Davalılar vekili, davanın reddini savunmuştur.
-/-
Mahkemece, toplanan kanıtlar ve bilirkişi raporuna göre, davaya konu projenin FSEK kapsamında eser niteliğine haiz olduğu, tarafların proje üzerinde birlikte çalıştıkları, FSEK"nın 10 maddesi kapsamında el birliği halinde eser sahipliğinin kabul edildiği, tüzel kişinin eser sahipliğinin sadece mali haklar açısından söz konusu olduğu, davalı ...’nın diğer davalı şirketin müdürü ve hissedarı olduğu, birlik halinde meydana getirilen eserin davalı ... tarafından oluşturulan kısmının mali haklarının davalı şirkete ait bulunduğu, eser sahipliğinde birlik olması durumunda uygulanacak adi ortaklık hükümlerinin burada uygulanacağı, sözleşmede özel bir hüküm olmaması halinde kâr ve zararın eşit olarak paylaşılacağı gerekçesiyle davanın kabulüne karar verilmiştir.
Kararı, davalılar vekili temyiz etmiştir.
1- Dava, sözleşme ilişkisine dayalı olarak davalılar tarafından tahsil edildiği iddia edilen paranın yarısının tahsili istemine ilişkin olup, mahkemece davanın kabulü ile 33.448,45 EURO’nun tahsil tarihlerinden itibaren bankalarca döviz hesabına uygulanan en yüksek faizi ile birlikte davalılardan tahsiline karar verilmiştir.
Oysa, HMK’nın 297 ve devamı maddelerinde hükmün nasıl tesis edileceği ve sonrasında kararın nasıl yazılacağı etraflıca düzenlenmiştir.

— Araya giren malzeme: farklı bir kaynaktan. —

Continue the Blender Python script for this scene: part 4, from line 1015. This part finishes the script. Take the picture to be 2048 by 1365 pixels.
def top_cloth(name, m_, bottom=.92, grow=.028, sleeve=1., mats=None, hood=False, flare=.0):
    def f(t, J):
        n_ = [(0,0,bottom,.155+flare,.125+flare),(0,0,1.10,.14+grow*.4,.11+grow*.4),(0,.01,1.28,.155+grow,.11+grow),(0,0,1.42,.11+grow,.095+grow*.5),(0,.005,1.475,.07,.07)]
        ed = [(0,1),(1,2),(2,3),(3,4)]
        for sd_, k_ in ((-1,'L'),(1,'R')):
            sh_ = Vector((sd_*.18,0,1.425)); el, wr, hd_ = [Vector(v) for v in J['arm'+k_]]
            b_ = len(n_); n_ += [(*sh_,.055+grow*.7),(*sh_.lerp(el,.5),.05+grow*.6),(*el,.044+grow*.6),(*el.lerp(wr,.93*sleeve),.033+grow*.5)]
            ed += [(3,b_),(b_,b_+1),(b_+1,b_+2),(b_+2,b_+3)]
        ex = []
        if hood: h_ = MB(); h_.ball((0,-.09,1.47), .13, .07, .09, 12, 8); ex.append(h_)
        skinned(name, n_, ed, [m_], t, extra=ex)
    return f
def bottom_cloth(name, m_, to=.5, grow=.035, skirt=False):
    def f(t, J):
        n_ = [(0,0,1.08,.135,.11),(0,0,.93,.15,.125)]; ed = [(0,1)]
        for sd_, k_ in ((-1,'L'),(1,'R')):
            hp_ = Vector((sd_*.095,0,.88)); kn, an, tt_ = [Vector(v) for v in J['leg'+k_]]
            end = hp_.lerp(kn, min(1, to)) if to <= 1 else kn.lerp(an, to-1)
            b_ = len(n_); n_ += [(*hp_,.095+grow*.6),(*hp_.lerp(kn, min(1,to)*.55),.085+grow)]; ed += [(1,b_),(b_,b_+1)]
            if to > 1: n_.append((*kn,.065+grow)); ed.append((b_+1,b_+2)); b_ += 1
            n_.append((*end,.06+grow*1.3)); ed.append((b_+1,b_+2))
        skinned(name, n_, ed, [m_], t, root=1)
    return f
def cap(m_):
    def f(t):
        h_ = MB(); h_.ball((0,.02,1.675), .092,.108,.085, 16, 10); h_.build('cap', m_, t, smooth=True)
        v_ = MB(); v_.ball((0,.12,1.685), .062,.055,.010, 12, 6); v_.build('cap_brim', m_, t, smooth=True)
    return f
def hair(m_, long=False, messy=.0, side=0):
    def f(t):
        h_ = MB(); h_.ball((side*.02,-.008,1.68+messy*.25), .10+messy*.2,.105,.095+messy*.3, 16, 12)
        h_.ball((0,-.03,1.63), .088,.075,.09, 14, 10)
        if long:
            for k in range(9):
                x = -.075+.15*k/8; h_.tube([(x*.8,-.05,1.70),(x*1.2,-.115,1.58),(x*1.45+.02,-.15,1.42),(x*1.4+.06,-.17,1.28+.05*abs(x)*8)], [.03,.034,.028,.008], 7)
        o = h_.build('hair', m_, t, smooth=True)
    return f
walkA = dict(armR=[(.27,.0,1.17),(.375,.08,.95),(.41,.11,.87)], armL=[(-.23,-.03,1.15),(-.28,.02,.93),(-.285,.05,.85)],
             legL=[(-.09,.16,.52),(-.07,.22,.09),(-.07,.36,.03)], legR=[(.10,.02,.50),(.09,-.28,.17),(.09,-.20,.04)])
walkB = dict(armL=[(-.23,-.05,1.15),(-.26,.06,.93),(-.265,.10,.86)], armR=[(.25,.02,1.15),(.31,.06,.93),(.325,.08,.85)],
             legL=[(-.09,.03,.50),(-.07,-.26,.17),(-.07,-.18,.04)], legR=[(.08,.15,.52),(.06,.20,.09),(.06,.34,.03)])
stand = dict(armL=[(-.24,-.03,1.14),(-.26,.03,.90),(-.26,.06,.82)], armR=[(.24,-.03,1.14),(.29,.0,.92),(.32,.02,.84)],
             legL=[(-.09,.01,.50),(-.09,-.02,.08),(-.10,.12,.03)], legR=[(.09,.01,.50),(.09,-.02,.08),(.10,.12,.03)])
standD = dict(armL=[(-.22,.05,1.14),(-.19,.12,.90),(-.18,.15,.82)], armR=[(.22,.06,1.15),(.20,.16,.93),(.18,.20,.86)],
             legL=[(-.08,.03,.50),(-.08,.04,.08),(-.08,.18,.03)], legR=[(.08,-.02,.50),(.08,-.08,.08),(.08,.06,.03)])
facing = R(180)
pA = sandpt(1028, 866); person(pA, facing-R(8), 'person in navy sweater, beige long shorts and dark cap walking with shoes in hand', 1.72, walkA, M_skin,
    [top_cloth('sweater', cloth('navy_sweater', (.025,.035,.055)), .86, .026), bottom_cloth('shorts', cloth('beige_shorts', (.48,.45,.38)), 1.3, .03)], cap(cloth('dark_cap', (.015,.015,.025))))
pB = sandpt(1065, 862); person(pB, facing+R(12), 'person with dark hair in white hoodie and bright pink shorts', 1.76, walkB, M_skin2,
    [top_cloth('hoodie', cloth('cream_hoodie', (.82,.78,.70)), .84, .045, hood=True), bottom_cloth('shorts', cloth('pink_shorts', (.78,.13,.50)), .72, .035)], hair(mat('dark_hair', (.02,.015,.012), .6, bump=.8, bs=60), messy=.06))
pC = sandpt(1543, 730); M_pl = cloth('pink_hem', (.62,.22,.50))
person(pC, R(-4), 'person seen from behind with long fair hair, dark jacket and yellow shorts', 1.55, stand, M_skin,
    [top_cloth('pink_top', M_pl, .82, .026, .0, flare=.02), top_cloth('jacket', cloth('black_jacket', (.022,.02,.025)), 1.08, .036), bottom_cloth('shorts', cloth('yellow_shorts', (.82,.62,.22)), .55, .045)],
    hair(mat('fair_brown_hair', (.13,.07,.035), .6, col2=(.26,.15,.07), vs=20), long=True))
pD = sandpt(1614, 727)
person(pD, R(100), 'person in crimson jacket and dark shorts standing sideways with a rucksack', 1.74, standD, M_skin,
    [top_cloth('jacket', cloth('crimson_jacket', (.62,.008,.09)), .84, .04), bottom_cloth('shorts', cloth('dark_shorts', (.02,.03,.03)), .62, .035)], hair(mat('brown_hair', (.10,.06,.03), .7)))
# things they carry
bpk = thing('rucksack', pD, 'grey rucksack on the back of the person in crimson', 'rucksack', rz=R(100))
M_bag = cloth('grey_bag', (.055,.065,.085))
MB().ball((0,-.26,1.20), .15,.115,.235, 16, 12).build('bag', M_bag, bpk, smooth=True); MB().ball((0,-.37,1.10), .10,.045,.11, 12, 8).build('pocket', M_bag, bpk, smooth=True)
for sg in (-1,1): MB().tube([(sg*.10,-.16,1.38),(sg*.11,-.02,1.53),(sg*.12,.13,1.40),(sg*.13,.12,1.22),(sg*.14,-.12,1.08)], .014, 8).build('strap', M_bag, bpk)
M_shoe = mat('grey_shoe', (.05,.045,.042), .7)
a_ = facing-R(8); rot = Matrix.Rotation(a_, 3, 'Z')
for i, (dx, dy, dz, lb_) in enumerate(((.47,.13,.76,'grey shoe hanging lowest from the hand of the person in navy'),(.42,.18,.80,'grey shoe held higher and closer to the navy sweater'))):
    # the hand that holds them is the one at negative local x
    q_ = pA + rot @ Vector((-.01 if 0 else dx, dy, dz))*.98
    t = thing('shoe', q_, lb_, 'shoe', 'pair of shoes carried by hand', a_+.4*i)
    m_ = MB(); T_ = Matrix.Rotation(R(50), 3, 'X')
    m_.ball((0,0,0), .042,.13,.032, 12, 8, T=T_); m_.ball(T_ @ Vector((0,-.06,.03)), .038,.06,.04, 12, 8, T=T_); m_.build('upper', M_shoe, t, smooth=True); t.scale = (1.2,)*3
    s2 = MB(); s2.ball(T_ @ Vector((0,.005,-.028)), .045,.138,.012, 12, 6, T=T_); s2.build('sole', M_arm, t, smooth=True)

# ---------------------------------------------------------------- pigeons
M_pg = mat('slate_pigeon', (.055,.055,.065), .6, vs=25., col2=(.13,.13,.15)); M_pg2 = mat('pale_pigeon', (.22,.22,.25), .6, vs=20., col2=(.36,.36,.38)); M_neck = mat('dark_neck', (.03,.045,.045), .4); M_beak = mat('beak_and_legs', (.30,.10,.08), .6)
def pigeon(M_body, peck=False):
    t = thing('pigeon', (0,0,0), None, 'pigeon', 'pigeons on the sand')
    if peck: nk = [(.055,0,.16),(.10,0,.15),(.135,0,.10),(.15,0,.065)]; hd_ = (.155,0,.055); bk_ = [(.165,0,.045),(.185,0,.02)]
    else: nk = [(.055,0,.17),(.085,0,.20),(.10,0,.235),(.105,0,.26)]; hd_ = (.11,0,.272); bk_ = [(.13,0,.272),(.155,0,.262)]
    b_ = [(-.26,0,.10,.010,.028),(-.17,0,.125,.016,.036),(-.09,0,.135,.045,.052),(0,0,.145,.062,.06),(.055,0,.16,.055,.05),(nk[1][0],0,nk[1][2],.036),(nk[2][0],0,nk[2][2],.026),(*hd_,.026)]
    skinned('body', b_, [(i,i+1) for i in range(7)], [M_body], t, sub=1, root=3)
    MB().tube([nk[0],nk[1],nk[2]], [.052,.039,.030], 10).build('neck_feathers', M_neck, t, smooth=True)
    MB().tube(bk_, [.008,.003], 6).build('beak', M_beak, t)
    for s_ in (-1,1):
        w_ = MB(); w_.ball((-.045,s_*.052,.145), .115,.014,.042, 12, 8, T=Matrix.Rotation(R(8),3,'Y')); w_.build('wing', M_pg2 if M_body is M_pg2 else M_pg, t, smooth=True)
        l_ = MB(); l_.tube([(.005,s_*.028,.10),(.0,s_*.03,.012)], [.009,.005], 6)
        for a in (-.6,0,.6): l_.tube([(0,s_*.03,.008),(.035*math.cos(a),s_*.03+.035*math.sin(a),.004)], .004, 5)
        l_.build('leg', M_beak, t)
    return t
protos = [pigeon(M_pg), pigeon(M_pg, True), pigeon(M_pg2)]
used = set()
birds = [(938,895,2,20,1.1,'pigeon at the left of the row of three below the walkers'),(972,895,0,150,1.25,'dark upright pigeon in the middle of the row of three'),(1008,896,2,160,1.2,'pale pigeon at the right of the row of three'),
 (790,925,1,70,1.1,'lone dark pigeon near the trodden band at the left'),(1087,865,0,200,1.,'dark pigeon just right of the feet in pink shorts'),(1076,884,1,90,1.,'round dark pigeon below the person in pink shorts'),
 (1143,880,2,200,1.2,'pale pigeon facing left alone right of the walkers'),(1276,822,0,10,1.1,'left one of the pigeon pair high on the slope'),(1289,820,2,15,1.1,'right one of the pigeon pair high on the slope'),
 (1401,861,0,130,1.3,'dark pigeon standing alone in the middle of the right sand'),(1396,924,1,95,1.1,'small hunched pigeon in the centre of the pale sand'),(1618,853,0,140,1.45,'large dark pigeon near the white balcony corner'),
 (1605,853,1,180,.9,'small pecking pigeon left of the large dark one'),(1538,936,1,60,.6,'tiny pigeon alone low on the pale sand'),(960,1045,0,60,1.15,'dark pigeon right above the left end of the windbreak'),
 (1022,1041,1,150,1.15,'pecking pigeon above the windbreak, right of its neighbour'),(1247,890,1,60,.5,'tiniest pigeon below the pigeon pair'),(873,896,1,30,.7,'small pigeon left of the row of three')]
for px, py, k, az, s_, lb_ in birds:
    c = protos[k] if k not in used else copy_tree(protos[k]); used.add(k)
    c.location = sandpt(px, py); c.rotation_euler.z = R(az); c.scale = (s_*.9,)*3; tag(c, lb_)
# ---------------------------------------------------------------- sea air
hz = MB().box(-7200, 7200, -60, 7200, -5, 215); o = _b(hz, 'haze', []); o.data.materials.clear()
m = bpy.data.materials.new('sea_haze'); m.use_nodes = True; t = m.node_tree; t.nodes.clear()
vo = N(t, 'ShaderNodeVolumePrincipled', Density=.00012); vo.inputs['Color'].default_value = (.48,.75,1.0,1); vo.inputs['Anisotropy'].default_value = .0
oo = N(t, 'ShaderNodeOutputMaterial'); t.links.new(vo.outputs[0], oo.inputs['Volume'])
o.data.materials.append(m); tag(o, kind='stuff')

Anılan Yasa’nın anılan hükmünün son fıkrasında hüküm sonucu kısmında, gerekçeye ait herhangi bir söz tekrar edilmeksizin, istek sonuçlarından her biri hakkında verilen hükümle taraflara yüklenen borç ve tanınan hakların, mümkünse sıra numarası altında birer birer, açık, şüphe ve tereddüt uyandırmayacak şekilde gösterilmesinin zorunlu olduğu açıklanmıştır. Başka bir anlatımla, tesis edilen hükmün, infazı kabil, uygulanabilir olması gerekmektedir. Somut olayda mahkemece, davalılardan tahsiline hükmedilen meblağın, tahsil miktarları ve tarihlerinin açıkça belli edilmemesi infazda tereddüt yaratacak nitelikte olduğu kuşkusuzdur.Bu nedenle mahkemece anılan hüküm itibariyle infazı kabil bir karar verilmek üzere kararın davalılar yararına bozulması gerekmiştir.

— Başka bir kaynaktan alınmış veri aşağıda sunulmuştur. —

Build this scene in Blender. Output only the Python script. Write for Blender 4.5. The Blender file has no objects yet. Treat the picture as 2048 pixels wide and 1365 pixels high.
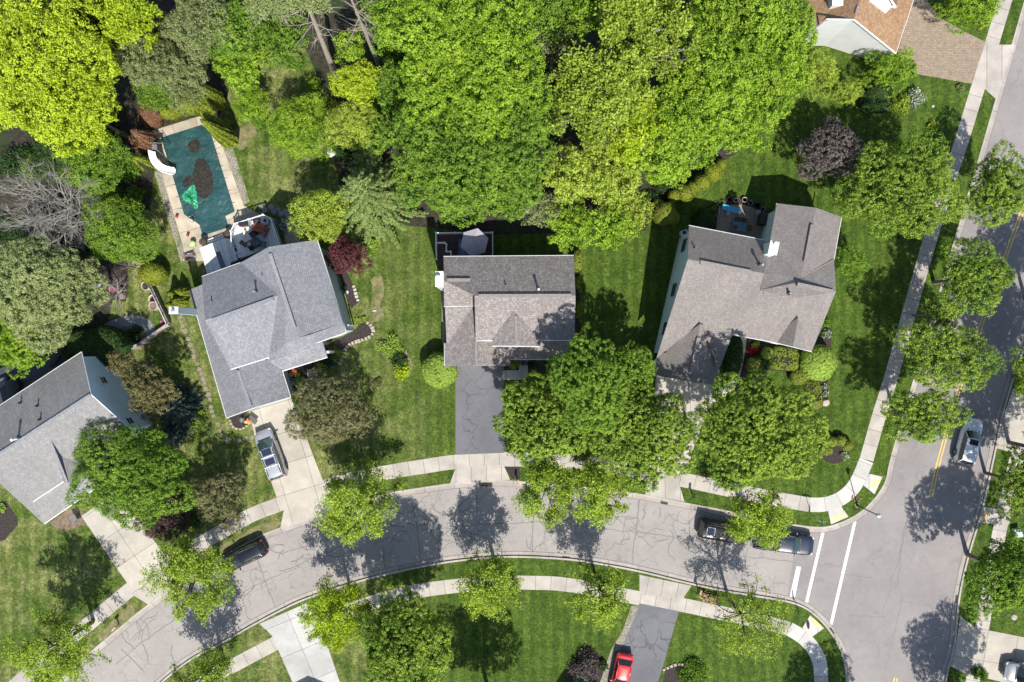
import bpy, bmesh, math, random
import numpy as np
from mathutils import Vector, Matrix
from mathutils.geometry import tessellate_polygon

# ------------------------------------------------------------------ camera, sky, sun, exposure
S = bpy.context.scene
COL = S.collection
CAM_H = 80.0
cam_d = bpy.data.cameras.new('camera')
cam = bpy.data.objects.new('camera', cam_d)
COL.objects.link(cam)
cam.location = (0, 0, CAM_H)
cam.rotation_euler = (0, 0, 0)
cam_d.sensor_width = 36.0
cam_d.lens = 36.0 * 1600 / 2048
cam_d.clip_start = 1.0
cam_d.clip_end = 3000.0
S.camera = cam

SUN_EL = math.radians(52.5)
TAN_AZ = 0.265                      # shadows run up the picture and a little to the left
az = math.atan(TAN_AZ)
sh = Vector((-math.sin(az), math.cos(az), 0))          # the way shadows fall
sun_dir = Vector((sh.x * math.cos(SUN_EL), sh.y * math.cos(SUN_EL), -math.sin(SUN_EL)))
sun_d = bpy.data.lights.new('sun', 'SUN')
sun_d.energy = 4.6
sun_d.angle = math.radians(0.5)
sun_d.color = (1.0, 0.955, 0.89)
sun = bpy.data.objects.new('sun', sun_d)
COL.objects.link(sun)
sun.location = (0, 0, 60)
sun.rotation_euler = sun_dir.to_track_quat('-Z', 'Y').to_euler()

W_ = bpy.data.worlds.new("World")
S.world = W_
W_.use_nodes = True
wn = W_.node_tree
bg = wn.nodes['Background']
sky = wn.nodes.new('ShaderNodeTexSky')
sky.sky_type = 'NISHITA'
sky.sun_disc = False
sky.sun_elevation = SUN_EL
# direction to the sun seen from above: x = -sh.x, y = -sh.y ; rotation is clockwise from +Y
sky.sun_rotation = math.atan2(-sh.x, -sh.y)
sky.air_density = 1.0
sky.dust_density = 1.0
sky.ozone_density = 1.0
wn.links.new(sky.outputs[0], bg.inputs[0])
bg.inputs[1].default_value = 0.11
S.view_settings.view_transform = 'Standard'
S.view_settings.look = 'None'
S.view_settings.gamma = 1.0
S.view_settings.use_curve_mapping = False
S.view_settings.exposure = 0.66
S.render.engine = 'CYCLES'
S.cycles.max_bounces = 5
S.cycles.diffuse_bounces = 3
S.cycles.glossy_bounces = 2
S.cycles.transmission_bounces = 3
S.cycles.transparent_max_bounces = 4
S.cycles.use_denoising = True

# ------------------------------------------------------------------ coordinates: a spot measured in the photo, at height h, as a place in metres
CX, CY, FPX = 1024.0, 682.5, 1600.0
def P(px, py, h=0.0):
    k = (CAM_H - h) / FPX
    return Vector(((px - CX) * k, -(py - CY) * k, h))
def G(px, py):
    return P(px, py, 0.0)
def pxdir(dx, dy):
    return math.atan2(-dy, dx)

# ------------------------------------------------------------------ objects
def link(o, parent=None):
    COL.objects.link(o)
    if parent is not None:
        o.parent = parent
    return o
def tag(o, label=None, cat=None, group=None, kind=None):
    if label: o['label'] = label
    if cat: o['category'] = cat
    if group: o['group'] = group
    if kind: o['kind'] = kind
    return o
def thing(name, label, cat, loc=(0, 0, 0), rz=0.0, group=None):
    o = bpy.data.objects.new(name, None)
    o.empty_display_size = 0.3
    COL.objects.link(o)
    o.location = loc
    o.rotation_euler = (0, 0, rz)
    return tag(o, label, cat, group)
def copy_tree(o, parent=None):
    c = o.copy(); COL.objects.link(c)
    if parent is not None: c.parent = parent
    for ch in list(o.children):
        copy_tree(ch, c)
    return c

class MB:
    """collects shapes; build() links them as ONE mesh object"""
    def __init__(s):
        s.v = []; s.f = []; s.m = []; s.mats = []; s.smooth = []
    def mi(s, mat):
        if mat is None: return 0
        if mat not in s.mats: s.mats.append(mat)
        return s.mats.index(mat)
    def add(s, verts, faces, mat=None, M=None, smooth=False):
        b = len(s.v); k = s.mi(mat)
        for p in verts:
            p = Vector(p)
            if M is not None: p = M @ p
            s.v.append(tuple(p))
        for f in faces:
            s.f.append(tuple(b + i for i in f)); s.m.append(k); s.smooth.append(smooth)
        return s
    def box(s, c, size, mat=None, rz=0.0, bev=0.0, M=None):
        x, y, z = [q / 2 for q in size]
        if bev > 0:
            b = min(bev, x * .9, y * .9, z * .9)
            vs = []
            for (zz, ins) in ((-z, b), (-z + b, 0), (z - b, 0), (z, b)):
                xx, yy = x - ins, y - ins
                vs += [(-xx + (b if ins == 0 else 0), -yy, zz), (xx - (b if ins == 0 else 0), -yy, zz), (xx, -yy + (b if ins == 0 else 0), zz), (xx, yy - (b if ins == 0 else 0), zz),
                       (xx - (b if ins == 0 else 0), yy, zz), (-xx + (b if ins == 0 else 0), yy, zz), (-xx, yy - (b if ins == 0 else 0), zz), (-xx, -yy + (b if ins == 0 else 0), zz)]
            fs = [tuple(range(7, -1, -1)), tuple(range(24, 32))]
            for r in range(3):
                for i in range(8):
                    j = (i + 1) % 8
                    fs.append((r * 8 + i, r * 8 + j, r * 8 + 8 + j, r * 8 + 8 + i))
        else:
            vs = [(-x, -y, -z), (x, -y, -z), (x, y, -z), (-x, y, -z), (-x, -y, z), (x, -y, z), (x, y, z), (-x, y, z)]
            fs = [(3, 2, 1, 0), (4, 5, 6, 7), (0, 1, 5, 4), (1, 2, 6, 5), (2, 3, 7, 6), (3, 0, 4, 7)]
        T = Matrix.Translation(c) @ Matrix.Rotation(rz, 4, 'Z')
        if M is not None: T = M @ T
        return s.add(vs, fs, mat, T)
    def cyl(s, c, r, h, mat=None, n=12, r2=None, M=None, cap=True, smooth=True):
        """c = centre of the base"""
        r2 = r if r2 is None else r2
        vs = [(r * math.cos(2 * math.pi * i / n), r * math.sin(2 * math.pi * i / n), 0) for i in range(n)]
        vs += [(r2 * math.cos(2 * math.pi * i / n), r2 * math.sin(2 * math.pi * i / n), h) for i in range(n)]
        fs = [(i, (i + 1) % n, n + (i + 1) % n, n + i) for i in range(n)]
        T = Matrix.Translation(c)
        if M is not None: T = M @ T
        s.add(vs, fs, mat, T, smooth)
        if cap:
            b = len(s.v) - 2 * n; k = s.mi(mat)
            s.f.append(tuple(b + n + i for i in range(n))); s.m.append(k); s.smooth.append(False)
            s.f.append(tuple(b + i for i in range(n - 1, -1, -1))); s.m.append(k); s.smooth.append(False)
        return s
    def tube(s, p0, p1, r0, r1=None, mat=None, n=6):
        p0, p1 = Vector(p0), Vector(p1); r1 = r0 if r1 is None else r1
        d = p1 - p0
        q = d.to_track_quat('Z', 'Y').to_matrix().to_4x4()
        return s.cyl((0, 0, 0), r0, d.length, mat, n, r1, Matrix.Translation(p0) @ q)
    def lathe(s, c, prof, mat=None, n=16, M=None):
        """prof: (r, z) from bottom to top"""
        vs = []
        for (r, z) in prof:
            vs += [(r * math.cos(2 * math.pi * i / n), r * math.sin(2 * math.pi * i / n), z) for i in range(n)]
        fs = []
        for k in range(len(prof) - 1):
            for i in range(n):
                j = (i + 1) % n
                fs.append((k * n + i, k * n + j, (k + 1) * n + j, (k + 1) * n + i))
        fs.append(tuple((len(prof) - 1) * n + i for i in range(n)))
        T = Matrix.Translation(c)
        if M is not None: T = M @ T
        return s.add(vs, fs, mat, T, True)
    def ball(s, c, r, mat=None, sz=1.0, n=10):
        prof = [(max(.002, r * math.sin(math.pi * k / n)), -r * sz * math.cos(math.pi * k / n)) for k in range(n + 1)]
        return s.lathe(c, prof, mat, 12)
    def poly(s, pts, mat=None, z=None, thick=0.0, sidemat=None):
        """flat (or tilted) polygon, optional thickness downwards"""
        pts = [Vector(p) if z is None else Vector((p[0], p[1], z)) for p in pts]
        tris = tessellate_polygon([pts])
        n = len(pts)
        a = sum((pts[i].x * pts[(i + 1) % n].y - pts[(i + 1) % n].x * pts[i].y) for i in range(n))
        fs = []
        for t in tris:
            q = [pts[i] for i in t]
            ar = (q[1] - q[0]).cross(q[2] - q[0]).z
            fs.append(tuple(t) if ar > 0 else tuple(reversed(t)))
        s.add(pts, fs, mat)
        if thick > 0:
            lo = [p - Vector((0, 0, thick)) for p in pts]
            s.add(lo, [tuple(reversed(f)) for f in fs], sidemat or mat)
            sd = [((i, (i + 1) % n, n + (i + 1) % n, n + i) if a < 0 else (n + i, n + (i + 1) % n, (i + 1) % n, i)) for i in range(n)]
            s.add(pts + lo, sd, sidemat or mat)
        return s
    def build(s, name, mat=None, parent=None, loc=None, rz=None, smooth=None):
        me = bpy.data.meshes.new(name)
        me.from_pydata(s.v, [], s.f)
        mats = s.mats if s.mats else ([mat] if mat else [])
        if s.mats and None in s.m: pass
        for m_ in mats: me.materials.append(m_)
        if s.mats: me.polygons.foreach_set('material_index', s.m)
        me.polygons.foreach_set('use_smooth', [bool(x) for x in s.smooth] if smooth is None else [smooth] * len(s.f))
        me.update()
        o = bpy.data.objects.new(name, me)
        link(o, parent)
        if loc is not None: o.location = loc
        if rz is not None: o.rotation_euler[2] = rz
        return o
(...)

2- Bozma sebep ve şekline göre, davalılar vekilinin diğer temyiz itirazlarının, incelenmesine şimdilik gerek görülmemiştir.

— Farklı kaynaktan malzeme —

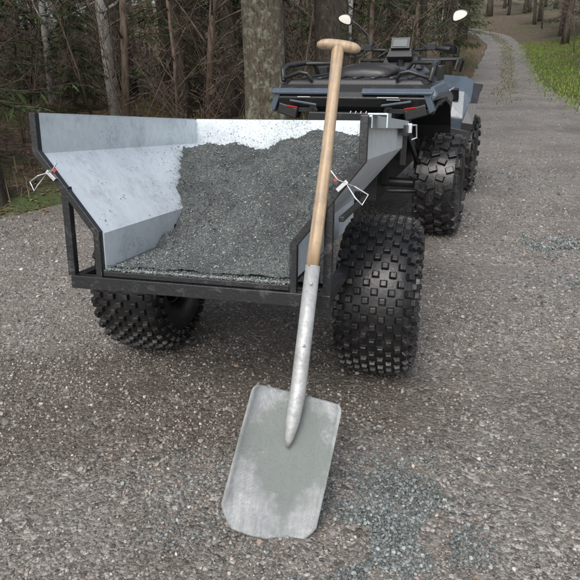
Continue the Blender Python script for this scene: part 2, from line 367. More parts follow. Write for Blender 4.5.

SONUÇ: Yukarıda (1) numaralı bentte açıklanan nedenlerle davalılar vekilinin temyiz itirazının kabulü ile hükmün davalılar yararına BOZULMASINA, (2) numaralı bentte açıklanan nedenlerle diğer temyiz itirazlarının incelenmesine şimdilik yer olmadığına, takdir olunan 1.350,00 TL duruşma vekalet ücretinin davacıdan alınarak davalılara verilmesine, ödedikleri temyiz peşin harcın istekleri halinde temyiz edenlere iadesine, 21.04.2016 tarihinde oybirliğiyle karar verildi.